Key to the Kingdom showcases Junior’s smooth soulful vocals and vibrato in a shuffling little tune about feeling left behind and wanting to get ahead in the world. “One buck buys you nothing/five bucks not much more/ten bucks wins the door prize/then you’ve got to lock the door/give me the key to the kingdom/I’m in a terrible bind/everybody’s grabbing something/I think I’ll go get mine.” The smooth performance masks and softens the selfish longing attitude of the lyric.
It All Happened While You Were Gone is another old Thom Bishop love song and the tangled webs we weave, the loss of a true love and losing and finding our true self. This is an interesting choice as the title for the CD. Perhaps the ending sheds some light on the dichotomy of Junior Burke/Thom Bishop and the uneasy truce between the two elements of his persona. “It’s a sin, it’s a shame /What is done in the name /Of true love, till that love wanders home/I can’t grieve anymore /For what was done before/‘Cause it all happened while you were gone….” The song reminds us that what’s done is done and we have to let it go to move on.

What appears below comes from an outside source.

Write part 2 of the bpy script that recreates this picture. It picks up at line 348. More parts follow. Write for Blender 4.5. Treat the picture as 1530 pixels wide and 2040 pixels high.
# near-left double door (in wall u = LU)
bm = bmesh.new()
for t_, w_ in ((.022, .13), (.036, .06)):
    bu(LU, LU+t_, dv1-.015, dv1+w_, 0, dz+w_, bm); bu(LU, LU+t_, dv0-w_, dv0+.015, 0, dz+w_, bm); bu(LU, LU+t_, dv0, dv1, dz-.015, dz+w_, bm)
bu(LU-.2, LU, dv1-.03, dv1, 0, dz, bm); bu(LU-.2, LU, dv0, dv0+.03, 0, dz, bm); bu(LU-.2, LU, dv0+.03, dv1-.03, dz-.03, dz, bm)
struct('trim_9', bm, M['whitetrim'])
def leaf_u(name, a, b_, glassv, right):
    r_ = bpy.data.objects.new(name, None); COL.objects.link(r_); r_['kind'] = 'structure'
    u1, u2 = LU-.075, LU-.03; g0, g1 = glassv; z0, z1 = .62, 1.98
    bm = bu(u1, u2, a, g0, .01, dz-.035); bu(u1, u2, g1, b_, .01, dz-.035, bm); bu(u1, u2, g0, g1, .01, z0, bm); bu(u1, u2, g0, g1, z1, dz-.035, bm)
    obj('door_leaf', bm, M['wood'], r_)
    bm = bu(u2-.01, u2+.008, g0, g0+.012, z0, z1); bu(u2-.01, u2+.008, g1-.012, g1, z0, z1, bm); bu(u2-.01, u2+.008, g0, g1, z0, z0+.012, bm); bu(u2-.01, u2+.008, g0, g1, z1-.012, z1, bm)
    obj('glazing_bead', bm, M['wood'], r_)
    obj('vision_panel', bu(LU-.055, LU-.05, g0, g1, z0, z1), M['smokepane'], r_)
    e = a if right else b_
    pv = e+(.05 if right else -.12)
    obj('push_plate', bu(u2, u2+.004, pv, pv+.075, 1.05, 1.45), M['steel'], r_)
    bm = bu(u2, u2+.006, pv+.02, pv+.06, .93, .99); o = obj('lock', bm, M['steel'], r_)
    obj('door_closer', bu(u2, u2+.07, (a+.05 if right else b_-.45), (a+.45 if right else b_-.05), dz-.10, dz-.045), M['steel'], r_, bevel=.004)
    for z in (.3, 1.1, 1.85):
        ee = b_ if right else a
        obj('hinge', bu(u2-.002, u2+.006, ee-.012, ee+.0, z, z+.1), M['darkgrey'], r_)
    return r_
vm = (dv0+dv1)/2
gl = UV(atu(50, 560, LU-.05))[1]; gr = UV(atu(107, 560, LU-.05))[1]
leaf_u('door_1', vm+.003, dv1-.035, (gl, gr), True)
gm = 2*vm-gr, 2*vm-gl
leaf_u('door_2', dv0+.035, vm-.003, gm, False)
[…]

The song Cool of the Day is a jazz-inflected tune of true love and the support that a true lover brings “In the cool of the day, I can feel you…” and “When my strength starts to stray, you surround me/All my fear goes away once you’ve found me.” There’s some great piano work by Ed Tossing (as there is on several songs).
Autumn Ending is a new recording of a song released previously on Feed Me a Dream. While this is a very good version of the song, again with wonderful piano work by Ed Tossing I was perplexed at first at why it might be here. The song invokes a moment of purity and innocence just before JFK’s assassination. The song is an attempt to recapture that moment of clear blue sky before winter comes and changes everything. This is the spiritual heart of the record and the clearest expression of Burke/Bishop’s dilemma. He truly wants to shed all the masks and cynicism to get to that pure and innocent feeling, but to him it’s more dream than reality. It slips away so easily. “When I awoke, it went like smoke” as he writes in another a song from Feed me a Dream.
The album closes with Blessed , which is very reminiscent of late Leonard Cohen tunes like The Future and Everybody Knows . The song is an apocalyptic vision spoken over an insistent rock beat, Hammond organ, and electric guitars. Junior chants that “Blessed are the hopeless with too much to bear/blessed are the clerics for their twisted prayer/blessed are the fingers that shuffle the cards/blessed are the fires in the barren yards.” The song is filled with resurrections, saints, heretics, innocents, criminals and brides. There is some shred of hope in the lyrics, but you get more of the sense of Hieronymus Bosch or Brueghel. If we are to survive, we will have to overcome this reality. You don’t do that with wishful thinking or longing for lost loves. If at all, you do it by being who you are.
If you can find it, pick up a copy of Junior’s novel, Something Gorgeous. It’s a great read and an alternative take (think Teleclone Universe) on The Great Gatsby. It takes on many of the same themes of identity, true love, and fate that he tackles in this fine CD.